Klingt all das, die radikale Freiheit des Künstlers, das Austricksen von Systemen, diese „Think outside the box“-Mentalität nicht selbst wie ein Mythos aus dem Silicon Valley? Wie Selbstmystifizierung?
Gretchen Andrew: Tja, ich bin ein Fan von Selbstvermarktung – was soll ich sagen? (lacht) Klar ist, dass mir diese manipulative Form der Kunst auch ganz praktisch ermöglicht, in der Kunstwelt zu überleben. Ich hätte eine Silicon-Valley-Traumkarriere haben können, ja, aber ich habe mich entschieden, Künstlerin zu sein. Das heißt, mir diese Freiheit zu nehmen, den Regeln des Systems nicht zu folgen oder sie zu meinen Gunsten zu nutzen – aber gleichzeitig zu zeigen, warum sie falsch sind und dass man sie brechen kann.
Aber ist diese Bereicherungslogik nicht auch Betrug?
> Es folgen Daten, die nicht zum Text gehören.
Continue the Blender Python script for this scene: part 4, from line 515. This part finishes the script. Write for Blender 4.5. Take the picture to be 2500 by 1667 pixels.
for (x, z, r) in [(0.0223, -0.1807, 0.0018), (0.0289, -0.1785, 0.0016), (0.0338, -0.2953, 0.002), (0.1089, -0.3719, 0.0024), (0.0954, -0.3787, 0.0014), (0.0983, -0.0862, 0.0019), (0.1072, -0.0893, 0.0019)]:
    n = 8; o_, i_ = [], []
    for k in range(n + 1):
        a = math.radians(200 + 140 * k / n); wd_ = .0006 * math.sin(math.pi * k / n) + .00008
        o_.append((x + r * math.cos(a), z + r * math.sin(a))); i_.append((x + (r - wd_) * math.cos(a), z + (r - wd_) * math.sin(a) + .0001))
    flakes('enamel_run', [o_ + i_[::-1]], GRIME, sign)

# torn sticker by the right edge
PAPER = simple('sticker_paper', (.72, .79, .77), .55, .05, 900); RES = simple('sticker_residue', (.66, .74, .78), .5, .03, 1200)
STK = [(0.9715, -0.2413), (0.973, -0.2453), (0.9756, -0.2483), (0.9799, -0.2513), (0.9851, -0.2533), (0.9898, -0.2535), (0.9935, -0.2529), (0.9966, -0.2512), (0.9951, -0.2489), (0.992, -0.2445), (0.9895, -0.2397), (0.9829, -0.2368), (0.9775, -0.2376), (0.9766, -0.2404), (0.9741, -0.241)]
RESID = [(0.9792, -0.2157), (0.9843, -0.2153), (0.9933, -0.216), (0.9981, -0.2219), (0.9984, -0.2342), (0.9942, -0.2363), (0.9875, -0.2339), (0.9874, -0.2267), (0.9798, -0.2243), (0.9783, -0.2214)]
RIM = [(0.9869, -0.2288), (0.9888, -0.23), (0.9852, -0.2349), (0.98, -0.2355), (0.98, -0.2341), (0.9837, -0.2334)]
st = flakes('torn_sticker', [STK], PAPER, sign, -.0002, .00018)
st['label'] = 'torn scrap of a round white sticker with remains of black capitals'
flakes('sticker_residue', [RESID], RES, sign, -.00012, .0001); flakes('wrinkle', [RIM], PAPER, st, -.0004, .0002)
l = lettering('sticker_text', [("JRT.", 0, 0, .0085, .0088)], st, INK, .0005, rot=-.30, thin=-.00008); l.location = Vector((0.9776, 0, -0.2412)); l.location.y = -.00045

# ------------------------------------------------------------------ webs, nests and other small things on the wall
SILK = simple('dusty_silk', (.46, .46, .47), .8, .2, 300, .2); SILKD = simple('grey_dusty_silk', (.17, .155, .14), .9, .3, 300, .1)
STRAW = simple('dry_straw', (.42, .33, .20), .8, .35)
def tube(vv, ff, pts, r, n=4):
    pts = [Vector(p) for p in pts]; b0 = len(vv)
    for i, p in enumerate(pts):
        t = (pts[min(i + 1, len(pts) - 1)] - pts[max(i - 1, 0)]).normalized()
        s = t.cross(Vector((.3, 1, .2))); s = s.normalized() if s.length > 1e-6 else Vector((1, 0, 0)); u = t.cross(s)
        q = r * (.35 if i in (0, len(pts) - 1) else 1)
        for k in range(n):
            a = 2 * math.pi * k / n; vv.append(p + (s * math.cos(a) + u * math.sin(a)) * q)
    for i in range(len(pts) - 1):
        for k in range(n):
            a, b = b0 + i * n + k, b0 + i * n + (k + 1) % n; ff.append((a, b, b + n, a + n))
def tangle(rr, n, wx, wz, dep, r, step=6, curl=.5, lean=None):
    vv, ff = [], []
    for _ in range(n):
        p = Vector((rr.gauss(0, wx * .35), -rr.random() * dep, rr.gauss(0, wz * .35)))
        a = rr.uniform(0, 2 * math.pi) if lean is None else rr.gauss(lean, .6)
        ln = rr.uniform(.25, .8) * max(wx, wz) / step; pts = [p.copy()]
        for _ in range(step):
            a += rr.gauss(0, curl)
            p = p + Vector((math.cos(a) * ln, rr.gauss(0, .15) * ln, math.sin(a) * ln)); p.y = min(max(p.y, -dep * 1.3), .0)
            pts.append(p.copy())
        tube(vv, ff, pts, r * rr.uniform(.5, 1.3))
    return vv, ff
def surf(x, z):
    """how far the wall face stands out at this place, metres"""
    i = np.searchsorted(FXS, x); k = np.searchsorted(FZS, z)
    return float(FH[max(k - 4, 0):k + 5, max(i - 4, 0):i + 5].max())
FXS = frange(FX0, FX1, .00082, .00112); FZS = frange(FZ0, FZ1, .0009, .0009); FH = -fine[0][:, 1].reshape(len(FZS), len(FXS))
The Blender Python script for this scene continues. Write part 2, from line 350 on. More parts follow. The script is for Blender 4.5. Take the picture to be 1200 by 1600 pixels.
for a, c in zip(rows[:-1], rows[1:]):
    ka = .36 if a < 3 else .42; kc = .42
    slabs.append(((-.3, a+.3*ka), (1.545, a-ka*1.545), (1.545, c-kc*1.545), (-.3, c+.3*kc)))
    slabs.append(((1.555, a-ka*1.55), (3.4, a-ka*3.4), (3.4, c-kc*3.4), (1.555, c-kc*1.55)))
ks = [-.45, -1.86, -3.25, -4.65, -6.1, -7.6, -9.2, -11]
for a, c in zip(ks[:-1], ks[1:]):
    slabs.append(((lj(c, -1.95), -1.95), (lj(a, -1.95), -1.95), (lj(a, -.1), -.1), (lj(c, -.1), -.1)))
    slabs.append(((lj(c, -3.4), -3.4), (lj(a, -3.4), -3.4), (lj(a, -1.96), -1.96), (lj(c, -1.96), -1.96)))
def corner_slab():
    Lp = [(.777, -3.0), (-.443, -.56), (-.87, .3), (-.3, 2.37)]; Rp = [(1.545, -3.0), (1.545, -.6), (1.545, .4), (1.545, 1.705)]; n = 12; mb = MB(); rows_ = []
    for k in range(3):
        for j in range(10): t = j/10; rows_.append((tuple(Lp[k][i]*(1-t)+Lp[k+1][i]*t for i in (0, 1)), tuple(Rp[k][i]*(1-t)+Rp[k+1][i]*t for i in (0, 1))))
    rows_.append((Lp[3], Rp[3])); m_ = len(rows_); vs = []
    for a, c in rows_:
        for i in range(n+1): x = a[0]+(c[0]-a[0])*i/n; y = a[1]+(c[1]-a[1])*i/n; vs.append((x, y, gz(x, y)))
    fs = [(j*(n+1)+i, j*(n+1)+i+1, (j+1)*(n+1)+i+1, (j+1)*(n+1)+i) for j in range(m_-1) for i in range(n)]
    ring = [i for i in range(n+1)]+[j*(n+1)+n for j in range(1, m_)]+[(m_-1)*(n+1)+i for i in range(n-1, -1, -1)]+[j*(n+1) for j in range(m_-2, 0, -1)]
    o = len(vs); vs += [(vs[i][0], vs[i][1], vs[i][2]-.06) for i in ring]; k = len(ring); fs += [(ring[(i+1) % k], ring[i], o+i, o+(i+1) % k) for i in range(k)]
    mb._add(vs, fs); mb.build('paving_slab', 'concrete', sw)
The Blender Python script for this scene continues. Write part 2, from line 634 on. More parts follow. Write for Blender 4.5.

Gretchen Andrew: Betrug? Der ist einfach Teil des Systems. Schauen wir in die analoge Kunstwelt: Maurizio Cattelans Banane an der Wand hielten viele anfangs für einen skandalösen Betrug. Gekauft wurde sie trotzdem. Und zwar als Kunstwerk – für sechs Millionen! Die Grenze zwischen Betrugsmasche und Glaubenssystemen ist dünn, sei es in der modernen Kunst oder der Religion. Entscheidend ist kollektiver Glaube. Und ich will, dass die Menschen an mich als Künstlerin glauben.